Assim, volto ao meu primeiro ponto. As alianças não são de todo mal. Os políticos e os presidenciáveis têm o direito de articulá-las. Esse é o jogo político, jogado nos termos de uma esfera pública liberal. De alguma forma, as bases precisam ser construídas.

Entretanto, gostaria de chamar à atenção para o fato de que assim como religiosos têm o direito de construir suas bases e contrair suas alianças em prol de seus ideais, todos os cidadãos têm o direito de ter clareza a respeito de quais são os supostos ideológicos sobre os quais se fazem esses acordos, pois cientes de tais comprometimentos é que se pode levantar reais condições de análise e escolha das propostas para governo que mais se afinam com o que, cada cidadão, entende por mais premente e que, para a maioria, garante o bem esta social. Nesse sentido, para as tais bases  e alianças é que precisamos estar atentos nas próximas semanas.
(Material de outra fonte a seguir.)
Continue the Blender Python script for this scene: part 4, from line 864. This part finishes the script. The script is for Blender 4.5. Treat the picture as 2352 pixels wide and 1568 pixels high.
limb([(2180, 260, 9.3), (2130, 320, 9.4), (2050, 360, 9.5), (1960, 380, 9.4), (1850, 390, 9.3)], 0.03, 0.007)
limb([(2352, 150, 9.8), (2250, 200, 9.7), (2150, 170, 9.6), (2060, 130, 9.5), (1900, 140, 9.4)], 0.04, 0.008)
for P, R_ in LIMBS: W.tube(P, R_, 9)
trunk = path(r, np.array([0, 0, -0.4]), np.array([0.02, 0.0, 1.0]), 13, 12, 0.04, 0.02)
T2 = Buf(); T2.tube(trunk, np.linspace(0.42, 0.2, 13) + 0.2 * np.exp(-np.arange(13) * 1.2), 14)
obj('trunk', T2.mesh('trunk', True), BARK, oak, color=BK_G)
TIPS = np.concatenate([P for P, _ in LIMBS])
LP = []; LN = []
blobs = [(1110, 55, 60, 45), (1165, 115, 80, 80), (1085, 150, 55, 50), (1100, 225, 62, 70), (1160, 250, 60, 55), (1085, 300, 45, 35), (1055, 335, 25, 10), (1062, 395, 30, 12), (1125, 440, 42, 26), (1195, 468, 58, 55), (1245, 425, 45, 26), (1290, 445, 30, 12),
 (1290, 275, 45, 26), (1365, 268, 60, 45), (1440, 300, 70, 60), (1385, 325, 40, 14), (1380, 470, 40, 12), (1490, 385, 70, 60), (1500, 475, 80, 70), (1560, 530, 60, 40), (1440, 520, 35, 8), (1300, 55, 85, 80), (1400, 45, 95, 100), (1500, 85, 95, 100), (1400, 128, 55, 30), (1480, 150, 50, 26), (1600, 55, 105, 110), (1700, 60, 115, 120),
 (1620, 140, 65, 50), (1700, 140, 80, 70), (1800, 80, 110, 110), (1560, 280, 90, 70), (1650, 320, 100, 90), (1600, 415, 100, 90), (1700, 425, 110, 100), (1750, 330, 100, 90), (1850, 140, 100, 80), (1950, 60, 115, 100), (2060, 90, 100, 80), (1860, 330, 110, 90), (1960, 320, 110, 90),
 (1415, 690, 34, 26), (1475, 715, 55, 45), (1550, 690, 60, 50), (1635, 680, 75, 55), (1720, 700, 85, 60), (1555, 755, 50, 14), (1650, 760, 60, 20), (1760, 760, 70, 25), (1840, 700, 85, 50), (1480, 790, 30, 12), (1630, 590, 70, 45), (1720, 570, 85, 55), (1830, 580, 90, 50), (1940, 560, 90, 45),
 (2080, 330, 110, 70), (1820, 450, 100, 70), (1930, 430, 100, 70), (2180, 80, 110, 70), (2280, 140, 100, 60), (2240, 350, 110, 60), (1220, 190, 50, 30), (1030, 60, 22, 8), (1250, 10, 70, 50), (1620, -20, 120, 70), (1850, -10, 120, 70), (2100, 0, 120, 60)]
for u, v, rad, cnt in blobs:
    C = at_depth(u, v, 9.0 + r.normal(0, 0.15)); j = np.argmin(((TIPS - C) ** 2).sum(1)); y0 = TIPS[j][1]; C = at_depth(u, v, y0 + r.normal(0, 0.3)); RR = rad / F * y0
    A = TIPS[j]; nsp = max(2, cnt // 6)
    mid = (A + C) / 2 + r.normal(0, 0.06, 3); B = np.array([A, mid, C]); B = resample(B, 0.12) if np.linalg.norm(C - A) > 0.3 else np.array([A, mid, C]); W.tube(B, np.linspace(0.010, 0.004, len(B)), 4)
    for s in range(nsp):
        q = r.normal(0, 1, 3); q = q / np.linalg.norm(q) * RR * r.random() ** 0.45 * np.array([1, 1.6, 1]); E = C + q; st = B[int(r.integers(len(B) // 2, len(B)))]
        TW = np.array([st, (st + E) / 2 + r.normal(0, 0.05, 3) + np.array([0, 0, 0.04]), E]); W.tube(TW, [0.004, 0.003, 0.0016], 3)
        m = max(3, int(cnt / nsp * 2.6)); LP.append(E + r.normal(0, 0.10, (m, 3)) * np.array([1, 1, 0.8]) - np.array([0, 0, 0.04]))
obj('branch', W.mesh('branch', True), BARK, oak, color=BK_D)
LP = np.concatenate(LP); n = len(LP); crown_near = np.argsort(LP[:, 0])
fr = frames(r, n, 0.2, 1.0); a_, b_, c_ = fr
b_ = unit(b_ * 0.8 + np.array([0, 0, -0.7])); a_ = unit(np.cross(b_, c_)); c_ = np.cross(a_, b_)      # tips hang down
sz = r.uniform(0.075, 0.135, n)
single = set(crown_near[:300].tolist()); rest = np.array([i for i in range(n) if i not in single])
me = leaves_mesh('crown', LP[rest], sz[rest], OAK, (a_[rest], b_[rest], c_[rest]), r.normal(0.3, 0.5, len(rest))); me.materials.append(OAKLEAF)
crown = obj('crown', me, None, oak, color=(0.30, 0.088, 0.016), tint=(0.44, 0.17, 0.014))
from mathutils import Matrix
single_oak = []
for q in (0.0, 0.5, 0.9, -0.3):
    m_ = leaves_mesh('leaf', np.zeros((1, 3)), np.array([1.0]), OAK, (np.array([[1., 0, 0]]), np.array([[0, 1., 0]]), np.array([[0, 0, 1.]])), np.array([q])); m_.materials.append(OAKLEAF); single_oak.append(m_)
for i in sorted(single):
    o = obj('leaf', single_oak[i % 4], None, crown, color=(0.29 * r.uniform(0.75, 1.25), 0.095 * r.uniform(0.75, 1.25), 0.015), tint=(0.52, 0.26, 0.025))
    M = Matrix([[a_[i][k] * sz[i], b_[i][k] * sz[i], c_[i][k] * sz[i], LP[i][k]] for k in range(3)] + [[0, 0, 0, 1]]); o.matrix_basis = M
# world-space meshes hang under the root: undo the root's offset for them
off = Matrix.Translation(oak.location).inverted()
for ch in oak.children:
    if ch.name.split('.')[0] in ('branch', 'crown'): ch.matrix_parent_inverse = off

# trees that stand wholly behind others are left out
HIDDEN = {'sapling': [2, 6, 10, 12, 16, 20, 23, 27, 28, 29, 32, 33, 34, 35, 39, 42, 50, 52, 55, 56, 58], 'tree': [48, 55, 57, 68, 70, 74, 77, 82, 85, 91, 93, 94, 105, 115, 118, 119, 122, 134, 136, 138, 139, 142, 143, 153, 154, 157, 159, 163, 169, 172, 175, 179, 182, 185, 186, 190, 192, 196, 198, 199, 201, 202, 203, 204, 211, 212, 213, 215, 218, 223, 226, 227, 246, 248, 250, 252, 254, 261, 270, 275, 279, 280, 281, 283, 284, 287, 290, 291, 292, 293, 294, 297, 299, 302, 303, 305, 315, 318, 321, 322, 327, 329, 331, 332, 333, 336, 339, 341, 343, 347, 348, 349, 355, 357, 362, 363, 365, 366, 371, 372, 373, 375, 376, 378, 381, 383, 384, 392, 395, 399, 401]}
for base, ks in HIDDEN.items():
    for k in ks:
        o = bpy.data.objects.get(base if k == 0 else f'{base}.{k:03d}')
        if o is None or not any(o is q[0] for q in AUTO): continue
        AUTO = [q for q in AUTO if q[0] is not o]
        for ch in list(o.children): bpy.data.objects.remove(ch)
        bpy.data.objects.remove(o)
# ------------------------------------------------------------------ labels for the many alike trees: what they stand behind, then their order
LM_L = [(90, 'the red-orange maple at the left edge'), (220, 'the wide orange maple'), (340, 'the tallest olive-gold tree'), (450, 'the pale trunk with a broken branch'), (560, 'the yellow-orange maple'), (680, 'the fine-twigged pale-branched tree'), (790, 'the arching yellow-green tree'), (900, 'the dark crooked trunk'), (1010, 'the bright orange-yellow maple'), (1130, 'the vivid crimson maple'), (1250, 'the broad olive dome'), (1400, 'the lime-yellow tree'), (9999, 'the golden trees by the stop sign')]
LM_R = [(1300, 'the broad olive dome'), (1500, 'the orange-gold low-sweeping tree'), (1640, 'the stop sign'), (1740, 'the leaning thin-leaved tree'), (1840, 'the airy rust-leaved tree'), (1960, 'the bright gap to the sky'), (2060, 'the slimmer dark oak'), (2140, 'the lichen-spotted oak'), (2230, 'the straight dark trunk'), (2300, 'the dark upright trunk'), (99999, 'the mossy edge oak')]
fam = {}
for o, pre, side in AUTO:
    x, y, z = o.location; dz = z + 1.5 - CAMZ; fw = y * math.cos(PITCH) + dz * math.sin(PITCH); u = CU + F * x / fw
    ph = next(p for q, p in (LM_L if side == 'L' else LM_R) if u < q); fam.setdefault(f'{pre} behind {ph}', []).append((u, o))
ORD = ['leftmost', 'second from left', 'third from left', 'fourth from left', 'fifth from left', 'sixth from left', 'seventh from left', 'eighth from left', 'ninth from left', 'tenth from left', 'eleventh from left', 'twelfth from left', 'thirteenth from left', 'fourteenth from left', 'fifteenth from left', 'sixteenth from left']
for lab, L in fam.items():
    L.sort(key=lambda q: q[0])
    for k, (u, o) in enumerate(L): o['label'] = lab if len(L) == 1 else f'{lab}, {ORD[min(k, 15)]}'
Um governo que se projeta para o futuro e que conta com pessoas como Malafaia como um dos apoiadores, ao meu ver, não possui condições de governança que sejam positivas para o Estado brasileiro e a sociedade civil. Malafaia nunca foi e não é unanimidade nem mesmo entre os próprios evangélicos, que dirá entre todos os outros brasileiros? Será que vale tê-lo no time. Eu não o colocaria nem no banco!